(Scene script records)
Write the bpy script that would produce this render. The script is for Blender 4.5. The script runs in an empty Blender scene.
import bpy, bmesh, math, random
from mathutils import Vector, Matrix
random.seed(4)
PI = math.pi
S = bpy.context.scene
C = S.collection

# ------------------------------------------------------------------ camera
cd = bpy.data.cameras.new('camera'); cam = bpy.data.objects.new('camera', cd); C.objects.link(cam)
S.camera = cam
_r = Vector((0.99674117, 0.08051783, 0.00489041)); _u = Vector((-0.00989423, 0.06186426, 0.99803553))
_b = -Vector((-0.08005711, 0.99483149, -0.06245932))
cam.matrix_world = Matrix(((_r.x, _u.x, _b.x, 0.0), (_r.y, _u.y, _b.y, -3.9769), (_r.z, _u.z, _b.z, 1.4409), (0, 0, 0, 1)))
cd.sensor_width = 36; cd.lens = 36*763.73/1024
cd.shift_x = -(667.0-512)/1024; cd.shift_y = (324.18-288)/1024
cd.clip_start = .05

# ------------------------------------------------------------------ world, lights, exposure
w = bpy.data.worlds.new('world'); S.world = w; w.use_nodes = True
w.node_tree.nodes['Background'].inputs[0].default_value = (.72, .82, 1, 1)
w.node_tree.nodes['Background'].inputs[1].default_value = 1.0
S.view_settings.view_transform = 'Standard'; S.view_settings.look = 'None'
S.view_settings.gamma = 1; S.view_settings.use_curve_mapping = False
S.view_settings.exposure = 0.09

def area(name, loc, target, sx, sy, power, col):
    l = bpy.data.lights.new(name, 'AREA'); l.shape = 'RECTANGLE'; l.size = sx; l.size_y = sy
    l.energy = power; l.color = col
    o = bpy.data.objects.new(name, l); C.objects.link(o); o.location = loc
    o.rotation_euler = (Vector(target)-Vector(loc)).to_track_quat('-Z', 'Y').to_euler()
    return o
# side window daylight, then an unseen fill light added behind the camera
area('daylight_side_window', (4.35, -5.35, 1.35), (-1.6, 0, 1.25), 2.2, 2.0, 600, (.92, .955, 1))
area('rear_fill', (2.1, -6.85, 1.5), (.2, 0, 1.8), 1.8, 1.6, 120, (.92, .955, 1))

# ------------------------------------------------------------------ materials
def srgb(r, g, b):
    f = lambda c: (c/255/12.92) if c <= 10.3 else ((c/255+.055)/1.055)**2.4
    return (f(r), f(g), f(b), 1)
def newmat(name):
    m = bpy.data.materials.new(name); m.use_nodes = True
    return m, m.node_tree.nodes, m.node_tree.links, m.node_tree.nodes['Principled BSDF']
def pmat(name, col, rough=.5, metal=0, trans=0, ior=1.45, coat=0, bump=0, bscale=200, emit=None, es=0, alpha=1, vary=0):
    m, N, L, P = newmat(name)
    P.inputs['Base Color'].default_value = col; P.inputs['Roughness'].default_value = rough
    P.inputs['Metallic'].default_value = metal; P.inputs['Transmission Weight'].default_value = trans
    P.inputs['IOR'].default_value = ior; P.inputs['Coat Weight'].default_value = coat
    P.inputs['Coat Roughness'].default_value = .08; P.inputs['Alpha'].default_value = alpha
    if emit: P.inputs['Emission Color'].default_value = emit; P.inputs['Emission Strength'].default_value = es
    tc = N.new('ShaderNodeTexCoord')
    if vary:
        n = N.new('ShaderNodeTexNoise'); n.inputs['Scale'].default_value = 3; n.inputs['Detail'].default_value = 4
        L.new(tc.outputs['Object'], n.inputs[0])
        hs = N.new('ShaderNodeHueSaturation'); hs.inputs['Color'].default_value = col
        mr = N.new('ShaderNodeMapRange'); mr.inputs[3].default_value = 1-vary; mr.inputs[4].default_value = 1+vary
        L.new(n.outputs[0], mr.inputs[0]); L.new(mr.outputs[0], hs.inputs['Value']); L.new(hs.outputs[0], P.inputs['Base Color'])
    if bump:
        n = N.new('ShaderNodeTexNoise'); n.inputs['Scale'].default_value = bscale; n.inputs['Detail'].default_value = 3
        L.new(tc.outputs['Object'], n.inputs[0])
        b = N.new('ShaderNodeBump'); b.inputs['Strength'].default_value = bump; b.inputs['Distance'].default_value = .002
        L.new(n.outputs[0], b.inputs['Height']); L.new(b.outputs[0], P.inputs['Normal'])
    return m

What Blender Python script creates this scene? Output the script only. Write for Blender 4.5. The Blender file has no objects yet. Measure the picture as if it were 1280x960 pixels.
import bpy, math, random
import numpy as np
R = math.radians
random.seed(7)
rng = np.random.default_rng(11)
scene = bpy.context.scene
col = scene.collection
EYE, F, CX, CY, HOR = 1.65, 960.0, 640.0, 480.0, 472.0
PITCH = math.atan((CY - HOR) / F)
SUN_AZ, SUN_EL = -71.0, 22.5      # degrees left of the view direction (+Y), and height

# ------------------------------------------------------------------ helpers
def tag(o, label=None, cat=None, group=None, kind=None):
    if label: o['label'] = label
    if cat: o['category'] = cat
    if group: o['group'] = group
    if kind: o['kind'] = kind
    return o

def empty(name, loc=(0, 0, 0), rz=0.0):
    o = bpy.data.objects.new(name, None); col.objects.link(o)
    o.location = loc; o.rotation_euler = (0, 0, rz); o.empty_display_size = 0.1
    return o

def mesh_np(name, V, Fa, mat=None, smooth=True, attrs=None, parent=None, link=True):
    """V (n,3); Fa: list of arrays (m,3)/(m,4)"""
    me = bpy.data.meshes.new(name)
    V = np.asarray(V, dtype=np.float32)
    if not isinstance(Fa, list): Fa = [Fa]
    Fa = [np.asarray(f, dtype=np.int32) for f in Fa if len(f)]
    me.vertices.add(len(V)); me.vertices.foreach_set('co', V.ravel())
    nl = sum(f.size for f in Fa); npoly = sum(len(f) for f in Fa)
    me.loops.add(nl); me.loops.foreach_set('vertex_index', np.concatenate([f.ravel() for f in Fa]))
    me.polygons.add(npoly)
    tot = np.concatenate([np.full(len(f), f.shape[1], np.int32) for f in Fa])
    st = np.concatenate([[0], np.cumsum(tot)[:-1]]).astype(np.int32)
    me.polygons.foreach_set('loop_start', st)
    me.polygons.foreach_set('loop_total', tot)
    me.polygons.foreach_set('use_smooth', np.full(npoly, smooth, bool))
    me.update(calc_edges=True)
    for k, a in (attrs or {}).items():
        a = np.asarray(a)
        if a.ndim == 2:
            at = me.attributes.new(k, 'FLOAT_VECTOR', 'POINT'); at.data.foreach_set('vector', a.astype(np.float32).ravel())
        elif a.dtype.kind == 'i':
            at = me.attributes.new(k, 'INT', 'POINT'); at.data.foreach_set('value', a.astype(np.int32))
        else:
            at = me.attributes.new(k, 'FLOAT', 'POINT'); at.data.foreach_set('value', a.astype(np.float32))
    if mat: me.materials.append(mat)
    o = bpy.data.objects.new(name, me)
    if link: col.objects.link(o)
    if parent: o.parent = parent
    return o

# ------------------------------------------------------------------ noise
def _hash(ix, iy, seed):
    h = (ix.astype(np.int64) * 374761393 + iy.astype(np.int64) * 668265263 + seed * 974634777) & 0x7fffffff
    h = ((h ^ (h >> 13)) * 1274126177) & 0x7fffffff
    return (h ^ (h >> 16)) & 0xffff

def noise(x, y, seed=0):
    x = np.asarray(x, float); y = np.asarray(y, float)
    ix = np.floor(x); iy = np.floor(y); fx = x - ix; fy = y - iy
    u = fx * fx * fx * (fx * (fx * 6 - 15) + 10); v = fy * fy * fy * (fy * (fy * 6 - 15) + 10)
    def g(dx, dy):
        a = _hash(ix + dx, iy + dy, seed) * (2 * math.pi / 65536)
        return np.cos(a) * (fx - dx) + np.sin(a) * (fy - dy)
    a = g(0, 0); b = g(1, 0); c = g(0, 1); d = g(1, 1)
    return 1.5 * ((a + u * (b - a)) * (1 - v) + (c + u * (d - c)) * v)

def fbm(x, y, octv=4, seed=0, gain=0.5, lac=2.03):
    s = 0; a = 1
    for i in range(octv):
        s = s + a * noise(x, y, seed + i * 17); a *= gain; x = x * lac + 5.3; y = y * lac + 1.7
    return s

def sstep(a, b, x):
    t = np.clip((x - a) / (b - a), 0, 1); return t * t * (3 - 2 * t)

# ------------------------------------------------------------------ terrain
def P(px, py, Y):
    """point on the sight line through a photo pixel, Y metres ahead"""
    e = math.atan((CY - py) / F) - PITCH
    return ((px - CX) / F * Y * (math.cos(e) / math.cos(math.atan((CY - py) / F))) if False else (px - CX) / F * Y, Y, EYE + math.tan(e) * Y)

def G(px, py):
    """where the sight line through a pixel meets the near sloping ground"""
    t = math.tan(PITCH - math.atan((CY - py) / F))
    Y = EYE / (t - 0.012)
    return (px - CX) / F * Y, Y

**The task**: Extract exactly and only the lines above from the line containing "What Blender Python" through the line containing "SUN_AZ, SUN_EL = -71.0, 22.5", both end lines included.

**Solution for this exercise**:
What Blender Python script creates this scene? Output the script only. Write for Blender 4.5. The Blender file has no objects yet. Measure the picture as if it were 1280x960 pixels.
import bpy, math, random
import numpy as np
R = math.radians
random.seed(7)
rng = np.random.default_rng(11)
scene = bpy.context.scene
col = scene.collection
EYE, F, CX, CY, HOR = 1.65, 960.0, 640.0, 480.0, 472.0
PITCH = math.atan((CY - HOR) / F)
SUN_AZ, SUN_EL = -71.0, 22.5      # degrees left of the view direction (+Y), and height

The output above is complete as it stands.